• OBJECTIVE:
Write out the listing below exactly, and omit any images you find in it.

• COLLECTED MATERIAL:

↓

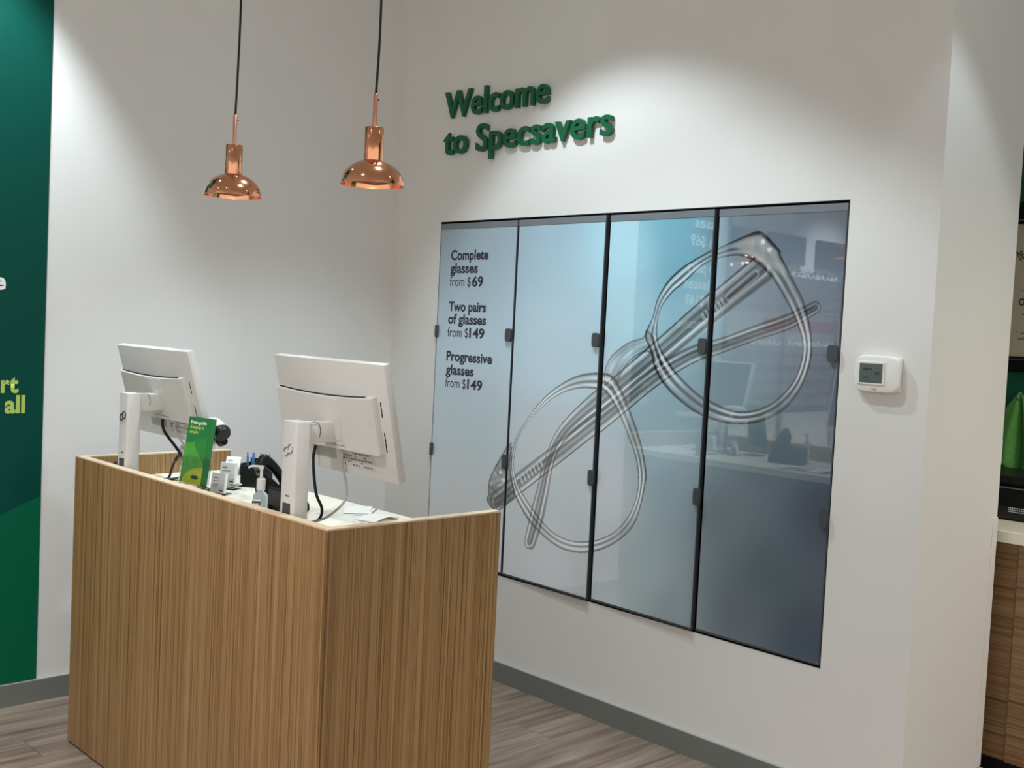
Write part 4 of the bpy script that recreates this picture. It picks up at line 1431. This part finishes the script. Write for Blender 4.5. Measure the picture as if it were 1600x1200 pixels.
dt = rp('desk_top', M['worktop'], dx0, dx1, -0.52, -0.0005, 0.70, 0.74, bev=0.002)
rp('desk_base', M['desk_dark'], dx0 + 0.03, dx1 - 0.03, -0.46, -0.0125, 0.02, 0.70)
rows_z = [1.94, 1.86, 1.78, 1.70, 1.48, 1.39, 1.30, 1.21, 1.12, 1.03]
for z in rows_z:
    rp('shelf_rail', M['rack_rail'], dx0 + 0.02, dx1 - 0.06, -0.135, -0.050, z - 0.004, z)

def specs_mesh(name, r, m):
    bm = bmesh.new()
    for s_ in (-1, 1):
        pts = [(s_ * 0.034 + 0.027 * math.cos(a), 0, 0.021 + 0.021 * math.sin(a)) for a in (2 * PI * i / 14 for i in range(15))]
        tube(bm, pts, r, 5, caps=False)
        tube(bm, [(s_ * 0.061, 0, 0.030), (s_ * 0.066, 0.012, 0.030), (s_ * 0.060, 0.045, 0.024)], r * 0.8, 5)
    tube(bm, [(-0.008, 0, 0.026), (0, -0.001, 0.030), (0.008, 0, 0.026)], r, 5)
    me = bpy.data.meshes.new(name)
    bmesh.ops.recalc_face_normals(bm, faces=bm.faces[:])
    bm.to_mesh(me)
    bm.free()
    me.materials.append(m)
    return me
sm = [specs_mesh('spectacle_frame', 0.0034, M['frame_black']), specs_mesh('spectacle_frame', 0.0030, M['frame_brown']), specs_mesh('spectacle_frame', 0.0026, M['frame_black'])]
ordn = ['top', 'second', 'third', 'fourth', 'fifth', 'sixth', 'seventh', 'eighth', 'ninth', 'bottom']
ordf = ['first', 'second', 'third', 'fourth', 'fifth', 'sixth', 'seventh', 'eighth', 'ninth', 'tenth']
for iz, z in enumerate(rows_z):
    for ix in range(10):
        x = -2.74 - ix * 0.182 - (0.02 if iz % 2 else 0)
        kind = (ix * 3 + iz * 5) % 3
        o = bpy.data.objects.new('spectacle_frame', sm[kind])
        COL.objects.link(o)
        o.location = (x, -0.122, z + 0.0036)
        tag(o, '%s spectacle frame from the green banner on the %s rail of the mirrored display' % (ordf[ix], ordn[iz]), 'glasses', 'spectacle frames on the mirrored display')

↑

• ANSWER TO THE EXERCISE:
Write part 4 of the bpy script that recreates this picture. It picks up at line 1431. This part finishes the script. Write for Blender 4.5. Measure the picture as if it were 1600x1200 pixels.
dt = rp('desk_top', M['worktop'], dx0, dx1, -0.52, -0.0005, 0.70, 0.74, bev=0.002)
rp('desk_base', M['desk_dark'], dx0 + 0.03, dx1 - 0.03, -0.46, -0.0125, 0.02, 0.70)
rows_z = [1.94, 1.86, 1.78, 1.70, 1.48, 1.39, 1.30, 1.21, 1.12, 1.03]
for z in rows_z:
    rp('shelf_rail', M['rack_rail'], dx0 + 0.02, dx1 - 0.06, -0.135, -0.050, z - 0.004, z)

def specs_mesh(name, r, m):
    bm = bmesh.new()
    for s_ in (-1, 1):
        pts = [(s_ * 0.034 + 0.027 * math.cos(a), 0, 0.021 + 0.021 * math.sin(a)) for a in (2 * PI * i / 14 for i in range(15))]
        tube(bm, pts, r, 5, caps=False)
        tube(bm, [(s_ * 0.061, 0, 0.030), (s_ * 0.066, 0.012, 0.030), (s_ * 0.060, 0.045, 0.024)], r * 0.8, 5)
    tube(bm, [(-0.008, 0, 0.026), (0, -0.001, 0.030), (0.008, 0, 0.026)], r, 5)
    me = bpy.data.meshes.new(name)
    bmesh.ops.recalc_face_normals(bm, faces=bm.faces[:])
    bm.to_mesh(me)
    bm.free()
    me.materials.append(m)
    return me
sm = [specs_mesh('spectacle_frame', 0.0034, M['frame_black']), specs_mesh('spectacle_frame', 0.0030, M['frame_brown']), specs_mesh('spectacle_frame', 0.0026, M['frame_black'])]
ordn = ['top', 'second', 'third', 'fourth', 'fifth', 'sixth', 'seventh', 'eighth', 'ninth', 'bottom']
ordf = ['first', 'second', 'third', 'fourth', 'fifth', 'sixth', 'seventh', 'eighth', 'ninth', 'tenth']
for iz, z in enumerate(rows_z):
    for ix in range(10):
        x = -2.74 - ix * 0.182 - (0.02 if iz % 2 else 0)
        kind = (ix * 3 + iz * 5) % 3
        o = bpy.data.objects.new('spectacle_frame', sm[kind])
        COL.objects.link(o)
        o.location = (x, -0.122, z + 0.0036)
        tag(o, '%s spectacle frame from the green banner on the %s rail of the mirrored display' % (ordf[ix], ordn[iz]), 'glasses', 'spectacle frames on the mirrored display')